An extract from his book...You Cannot be Serious
And John...you could not be serious with these comments without mentioning the racquet disparity. To say that "Jimmy was just a little flat that day" is evading the truth. Guilty of truthiness. Penalty point to McEnroe. He even got the score wrong...it was 6-1, 6-1, 6-2. Notice the comment at the end of the article.
"Some people talk about my 6-1 6-2 6-2 destruction of Connors in the 1984 Wimbledon as my greatest match ever, but the truth is – between you and me – I thought Jimmy was just a little flat that day.
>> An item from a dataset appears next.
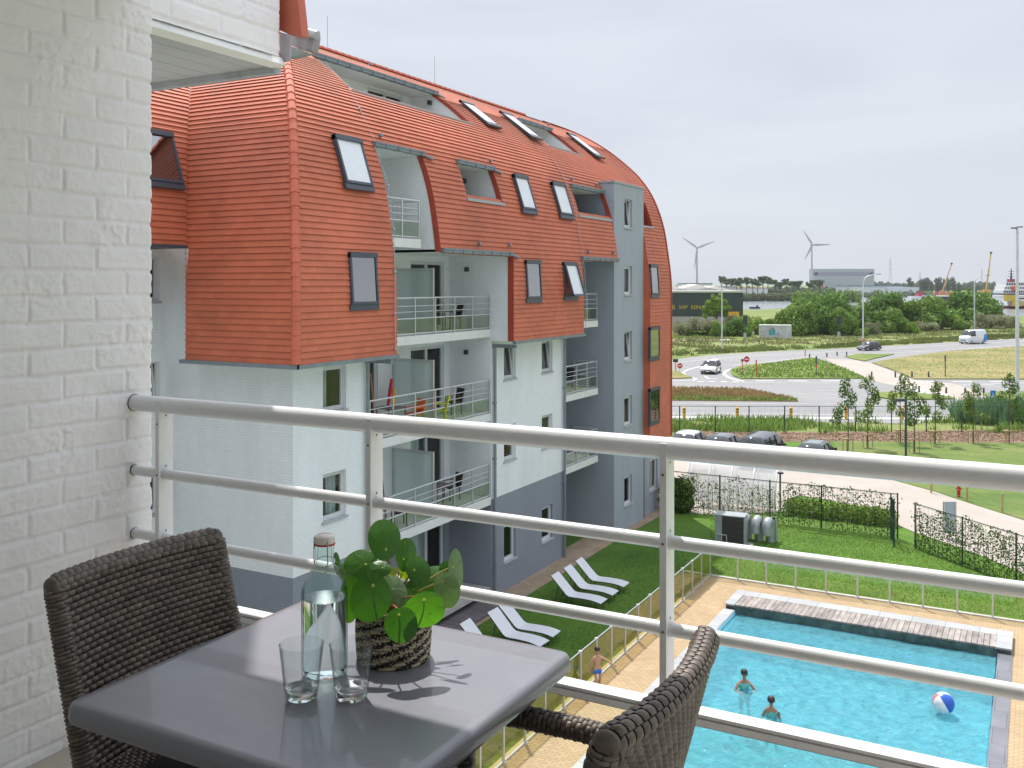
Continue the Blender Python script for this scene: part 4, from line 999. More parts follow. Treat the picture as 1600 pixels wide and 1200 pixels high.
mb.tube([b0 + rgt * .0235 * math.cos(a) + fro * .0235 * math.sin(a) + Vector((0, 0, .262 - .006 * math.sin(a))) for a in np.linspace(0, 2 * math.pi, 20)], .0013, 6)
mb.tube([b0 + rgt * .022 + fro * .012 + Vector((0, 0, .262)), b0 + rgt * .034 + fro * .014 + Vector((0, 0, .250)), b0 + rgt * .028 + fro * .02 + Vector((0, 0, .244))], .0014, 6)
mb.tube([b0 + rgt * .0242 * s + Vector((0, 0, z)) for s, z in ((-1, .262), (-1, .3), (-.98, .318))], .0012, 6)
mb.build('wire_clip', mw, bt)
# ---- tumblers
def tumbler(p, label):
    t = thing('drinking_glass', label, 'glass', p, 0, 'drinking glasses on the table')
    mb = MB(); mb.lathe([(0, .001), (.024, .0), (.032, .002), (.0345, .008), (.0375, .03), (.0475, .117), (.0482, .1195), (.0468, .1205), (.0455, .118), (.0358, .034)], p, 48)
    mb.v = mb.v[:]; mb.build('glass_body', mt['tumbler'], t)
    mb = MB(); mb.lathe([(0, .003), (.022, .002), (.031, .004), (.0335, .009), (.0352, .026), (.031, .024), (.02, .019), (0, .0215)], p, 48); mb.build('thick_base', mt['tumbler_base'], t)
tumbler(gp(471, 1092, TZ + .001), 'empty tumbler in front of the bottle, the left of two')
tumbler(gp(549, 1092, TZ + .001), 'empty tumbler in front of the plant pot, the right of two')
# ---- potted plant
pp = gp(615, 1027, TZ)
pl = thing('potted_plant', 'round-leaved green plant in a black and cream rope pot on the table', 'plant', pp)
m = bpy.data.materials.new('rope_weave'); m.use_nodes = True; nt = m.node_tree; P = nt.nodes['Principled BSDF']; P.inputs['Roughness'].default_value = .9
tc = N(nt, 'ShaderNodeTexCoord'); sp = N(nt, 'ShaderNodeSeparateXYZ'); nt.links.new(tc.outputs['Object'], sp.inputs[0])
at_ = N(nt, 'ShaderNodeMath', operation='ARCTAN2'); nt.links.new(sp.outputs[1], at_.inputs[0]); nt.links.new(sp.outputs[0], at_.inputs[1])
ma = N(nt, 'ShaderNodeMath', operation='MULTIPLY'); ma.inputs[1].default_value = 8.0; nt.links.new(at_.outputs[0], ma.inputs[0])
mz = N(nt, 'ShaderNodeMath', operation='MULTIPLY_ADD'); mz.inputs[1].default_value = -260; nt.links.new(sp.outputs[2], mz.inputs[0]); nt.links.new(ma.outputs[0], mz.inputs[2])
nz = N(nt, 'ShaderNodeTexNoise'); nz.inputs['Scale'].default_value = 190; nz.inputs['Detail'].default_value = 3; nt.links.new(tc.outputs['Object'], nz.inputs[0])
a3 = N(nt, 'ShaderNodeMath', operation='MULTIPLY_ADD'); a3.inputs[1].default_value = 11.0; nt.links.new(nz.outputs[0], a3.inputs[0]); nt.links.new(mz.outputs[0], a3.inputs[2])
sn = N(nt, 'ShaderNodeMath', operation='SINE'); nt.links.new(a3.outputs[0], sn.inputs[0])
rp = N(nt, 'ShaderNodeValToRGB'); rp.color_ramp.elements[0].position = .42; rp.color_ramp.elements[0].color = (.012, .012, .012, 1); rp.color_ramp.elements[1].position = .60; rp.color_ramp.elements[1].color = (.52, .43, .31, 1)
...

I was also having one of those days, when everything seemed to be going almost too right. I got out of bed in the morning feeling great, and in my practice session, the ball looked as big as a cantaloupe. Since I always manage to worry when things are going well, I stopped the session early – I was afraid of leaving my best stuff in practice.
But it just kept getting better.
In fairness, Connors had had a tough semi against Lendl, a four-set slugfest on a very hot afternoon,while I had won in three agaisnt that feisty Aussie whippersnapper Pat Cash. Cash was a tough serve-and-volleyer in that great Down-Under tadition, still a little green at nineteen, but a great athlete and a fine tennis player. I thought he was a comer – especially after he shouldered me on a changeover during the second-set tiebreaker. That, I felt, was a very interesting move: here I was, number one in the world, a two-time Wimbledon champ, one of the game’s grand old men at twenty five … This kid’s got the right attitude, I thought.
Meanwhile, my attitude had utterly changed. I had wasted too much energy at the French by getting angry, I realized; from the first match at the All England Club that year, I was determined not to do anything that would derail me from avenging Roland Garros – my only loss in fifty-two matches so fa in ’84 – and winning my hat-trick Wimbledon. I was on a five-match winning steak against Jimmy, and I felt confident I could make it six.
I just didn’t know it would be so easy.
The heat wave had continued, but I was hotter than the weather that Sunday afternoon. From the start, Connors just couldn’t find his rhythm, while I was serving unbelievably well – slicing it wide, popping it up in the middle, doing whatever I wanted. I hit seventy-four percent of my first serves in the match, with ten aces and no double faults. I had three -three – unforced errors in the match.
That’s the best I ever played
I said in the press conference afterward. It was also the best I’d ever acted at Wimbledon: The London tabloids dubbed me ‘Saint John‘."